### Challenge
Please repeat all of the listing exactly.

— START Excerpted data —

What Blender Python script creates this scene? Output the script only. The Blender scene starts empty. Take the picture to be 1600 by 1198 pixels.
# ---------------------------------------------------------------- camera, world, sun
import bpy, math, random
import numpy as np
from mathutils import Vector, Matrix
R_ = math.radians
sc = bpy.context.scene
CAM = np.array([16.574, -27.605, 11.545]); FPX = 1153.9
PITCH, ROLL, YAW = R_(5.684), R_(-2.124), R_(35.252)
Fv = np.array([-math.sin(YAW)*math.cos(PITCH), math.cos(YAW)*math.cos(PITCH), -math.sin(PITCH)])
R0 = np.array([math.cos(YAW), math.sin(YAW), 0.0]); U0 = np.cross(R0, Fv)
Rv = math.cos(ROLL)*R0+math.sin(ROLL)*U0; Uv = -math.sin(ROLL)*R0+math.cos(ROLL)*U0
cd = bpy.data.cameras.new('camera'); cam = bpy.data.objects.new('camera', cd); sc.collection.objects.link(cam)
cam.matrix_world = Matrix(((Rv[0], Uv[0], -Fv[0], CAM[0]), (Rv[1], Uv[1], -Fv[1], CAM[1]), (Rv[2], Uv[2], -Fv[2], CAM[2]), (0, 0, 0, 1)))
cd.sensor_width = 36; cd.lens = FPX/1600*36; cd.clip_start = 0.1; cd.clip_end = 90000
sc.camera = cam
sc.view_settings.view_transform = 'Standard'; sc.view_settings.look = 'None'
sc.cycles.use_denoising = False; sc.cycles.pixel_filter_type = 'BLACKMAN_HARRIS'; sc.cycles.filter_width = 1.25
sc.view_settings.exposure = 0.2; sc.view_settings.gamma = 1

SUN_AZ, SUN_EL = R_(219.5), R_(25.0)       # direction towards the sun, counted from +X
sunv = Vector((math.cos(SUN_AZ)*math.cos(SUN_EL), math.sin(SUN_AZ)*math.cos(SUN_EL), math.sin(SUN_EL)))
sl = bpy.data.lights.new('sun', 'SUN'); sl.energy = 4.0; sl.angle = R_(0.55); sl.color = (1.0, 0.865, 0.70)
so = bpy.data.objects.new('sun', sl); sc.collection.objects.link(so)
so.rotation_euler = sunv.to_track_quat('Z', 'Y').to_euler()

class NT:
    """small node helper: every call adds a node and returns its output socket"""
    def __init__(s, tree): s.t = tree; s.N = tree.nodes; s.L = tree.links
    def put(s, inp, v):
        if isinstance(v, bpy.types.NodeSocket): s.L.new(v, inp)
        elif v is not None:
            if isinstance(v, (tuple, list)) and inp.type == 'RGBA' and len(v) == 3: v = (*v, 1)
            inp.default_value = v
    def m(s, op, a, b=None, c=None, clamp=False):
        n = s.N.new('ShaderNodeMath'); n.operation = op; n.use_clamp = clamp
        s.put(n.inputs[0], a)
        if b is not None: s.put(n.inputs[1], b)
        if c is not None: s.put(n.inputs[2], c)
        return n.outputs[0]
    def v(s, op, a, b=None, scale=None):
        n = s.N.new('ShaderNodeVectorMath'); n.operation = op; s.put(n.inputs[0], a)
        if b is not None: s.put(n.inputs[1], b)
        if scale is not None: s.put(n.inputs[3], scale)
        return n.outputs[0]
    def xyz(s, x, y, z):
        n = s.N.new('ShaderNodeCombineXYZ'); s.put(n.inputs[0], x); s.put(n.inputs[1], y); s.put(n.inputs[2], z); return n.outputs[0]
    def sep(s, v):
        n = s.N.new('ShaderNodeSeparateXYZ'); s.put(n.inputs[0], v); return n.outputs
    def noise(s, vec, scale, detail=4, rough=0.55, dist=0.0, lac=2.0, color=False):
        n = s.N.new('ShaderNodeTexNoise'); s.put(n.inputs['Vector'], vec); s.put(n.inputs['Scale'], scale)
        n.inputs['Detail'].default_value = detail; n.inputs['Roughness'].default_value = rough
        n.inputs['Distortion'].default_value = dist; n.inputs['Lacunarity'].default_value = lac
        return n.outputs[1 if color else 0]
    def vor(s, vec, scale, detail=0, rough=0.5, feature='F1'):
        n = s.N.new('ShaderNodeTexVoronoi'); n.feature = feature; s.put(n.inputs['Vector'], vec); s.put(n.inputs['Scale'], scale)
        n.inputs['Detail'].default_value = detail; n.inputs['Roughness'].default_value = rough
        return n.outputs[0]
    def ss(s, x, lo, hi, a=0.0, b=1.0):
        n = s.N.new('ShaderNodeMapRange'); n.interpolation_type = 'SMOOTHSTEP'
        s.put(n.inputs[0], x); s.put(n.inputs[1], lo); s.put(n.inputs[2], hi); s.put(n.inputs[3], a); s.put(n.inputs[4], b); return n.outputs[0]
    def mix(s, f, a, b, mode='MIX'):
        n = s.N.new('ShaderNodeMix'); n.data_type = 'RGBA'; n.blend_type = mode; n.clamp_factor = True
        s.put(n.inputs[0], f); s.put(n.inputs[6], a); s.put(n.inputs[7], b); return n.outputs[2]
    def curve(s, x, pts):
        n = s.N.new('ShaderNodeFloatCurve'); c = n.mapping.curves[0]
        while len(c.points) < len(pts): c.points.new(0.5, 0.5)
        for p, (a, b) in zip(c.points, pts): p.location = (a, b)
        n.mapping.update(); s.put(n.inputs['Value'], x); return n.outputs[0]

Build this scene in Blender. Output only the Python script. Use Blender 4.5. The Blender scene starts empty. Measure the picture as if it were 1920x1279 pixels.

— END Excerpted data —

### Solution for this exercise
What Blender Python script creates this scene? Output the script only. The Blender scene starts empty. Take the picture to be 1600 by 1198 pixels.
# ---------------------------------------------------------------- camera, world, sun
import bpy, math, random
import numpy as np
from mathutils import Vector, Matrix
R_ = math.radians
sc = bpy.context.scene
CAM = np.array([16.574, -27.605, 11.545]); FPX = 1153.9
PITCH, ROLL, YAW = R_(5.684), R_(-2.124), R_(35.252)
Fv = np.array([-math.sin(YAW)*math.cos(PITCH), math.cos(YAW)*math.cos(PITCH), -math.sin(PITCH)])
R0 = np.array([math.cos(YAW), math.sin(YAW), 0.0]); U0 = np.cross(R0, Fv)
Rv = math.cos(ROLL)*R0+math.sin(ROLL)*U0; Uv = -math.sin(ROLL)*R0+math.cos(ROLL)*U0
cd = bpy.data.cameras.new('camera'); cam = bpy.data.objects.new('camera', cd); sc.collection.objects.link(cam)
cam.matrix_world = Matrix(((Rv[0], Uv[0], -Fv[0], CAM[0]), (Rv[1], Uv[1], -Fv[1], CAM[1]), (Rv[2], Uv[2], -Fv[2], CAM[2]), (0, 0, 0, 1)))
cd.sensor_width = 36; cd.lens = FPX/1600*36; cd.clip_start = 0.1; cd.clip_end = 90000
sc.camera = cam
sc.view_settings.view_transform = 'Standard'; sc.view_settings.look = 'None'
sc.cycles.use_denoising = False; sc.cycles.pixel_filter_type = 'BLACKMAN_HARRIS'; sc.cycles.filter_width = 1.25
sc.view_settings.exposure = 0.2; sc.view_settings.gamma = 1

SUN_AZ, SUN_EL = R_(219.5), R_(25.0)       # direction towards the sun, counted from +X
sunv = Vector((math.cos(SUN_AZ)*math.cos(SUN_EL), math.sin(SUN_AZ)*math.cos(SUN_EL), math.sin(SUN_EL)))
sl = bpy.data.lights.new('sun', 'SUN'); sl.energy = 4.0; sl.angle = R_(0.55); sl.color = (1.0, 0.865, 0.70)
so = bpy.data.objects.new('sun', sl); sc.collection.objects.link(so)
so.rotation_euler = sunv.to_track_quat('Z', 'Y').to_euler()

class NT:
    """small node helper: every call adds a node and returns its output socket"""
    def __init__(s, tree): s.t = tree; s.N = tree.nodes; s.L = tree.links
    def put(s, inp, v):
        if isinstance(v, bpy.types.NodeSocket): s.L.new(v, inp)
        elif v is not None:
            if isinstance(v, (tuple, list)) and inp.type == 'RGBA' and len(v) == 3: v = (*v, 1)
            inp.default_value = v
    def m(s, op, a, b=None, c=None, clamp=False):
        n = s.N.new('ShaderNodeMath'); n.operation = op; n.use_clamp = clamp
        s.put(n.inputs[0], a)
        if b is not None: s.put(n.inputs[1], b)
        if c is not None: s.put(n.inputs[2], c)
        return n.outputs[0]
    def v(s, op, a, b=None, scale=None):
        n = s.N.new('ShaderNodeVectorMath'); n.operation = op; s.put(n.inputs[0], a)
        if b is not None: s.put(n.inputs[1], b)
        if scale is not None: s.put(n.inputs[3], scale)
        return n.outputs[0]
    def xyz(s, x, y, z):
        n = s.N.new('ShaderNodeCombineXYZ'); s.put(n.inputs[0], x); s.put(n.inputs[1], y); s.put(n.inputs[2], z); return n.outputs[0]
    def sep(s, v):
        n = s.N.new('ShaderNodeSeparateXYZ'); s.put(n.inputs[0], v); return n.outputs
    def noise(s, vec, scale, detail=4, rough=0.55, dist=0.0, lac=2.0, color=False):
        n = s.N.new('ShaderNodeTexNoise'); s.put(n.inputs['Vector'], vec); s.put(n.inputs['Scale'], scale)
        n.inputs['Detail'].default_value = detail; n.inputs['Roughness'].default_value = rough
        n.inputs['Distortion'].default_value = dist; n.inputs['Lacunarity'].default_value = lac
        return n.outputs[1 if color else 0]
    def vor(s, vec, scale, detail=0, rough=0.5, feature='F1'):
        n = s.N.new('ShaderNodeTexVoronoi'); n.feature = feature; s.put(n.inputs['Vector'], vec); s.put(n.inputs['Scale'], scale)
        n.inputs['Detail'].default_value = detail; n.inputs['Roughness'].default_value = rough
        return n.outputs[0]
    def ss(s, x, lo, hi, a=0.0, b=1.0):
        n = s.N.new('ShaderNodeMapRange'); n.interpolation_type = 'SMOOTHSTEP'
        s.put(n.inputs[0], x); s.put(n.inputs[1], lo); s.put(n.inputs[2], hi); s.put(n.inputs[3], a); s.put(n.inputs[4], b); return n.outputs[0]
    def mix(s, f, a, b, mode='MIX'):
        n = s.N.new('ShaderNodeMix'); n.data_type = 'RGBA'; n.blend_type = mode; n.clamp_factor = True
        s.put(n.inputs[0], f); s.put(n.inputs[6], a); s.put(n.inputs[7], b); return n.outputs[2]
    def curve(s, x, pts):
        n = s.N.new('ShaderNodeFloatCurve'); c = n.mapping.curves[0]
        while len(c.points) < len(pts): c.points.new(0.5, 0.5)
        for p, (a, b) in zip(c.points, pts): p.location = (a, b)
        n.mapping.update(); s.put(n.inputs['Value'], x); return n.outputs[0]

Build this scene in Blender. Output only the Python script. Use Blender 4.5. The Blender scene starts empty. Measure the picture as if it were 1920x1279 pixels.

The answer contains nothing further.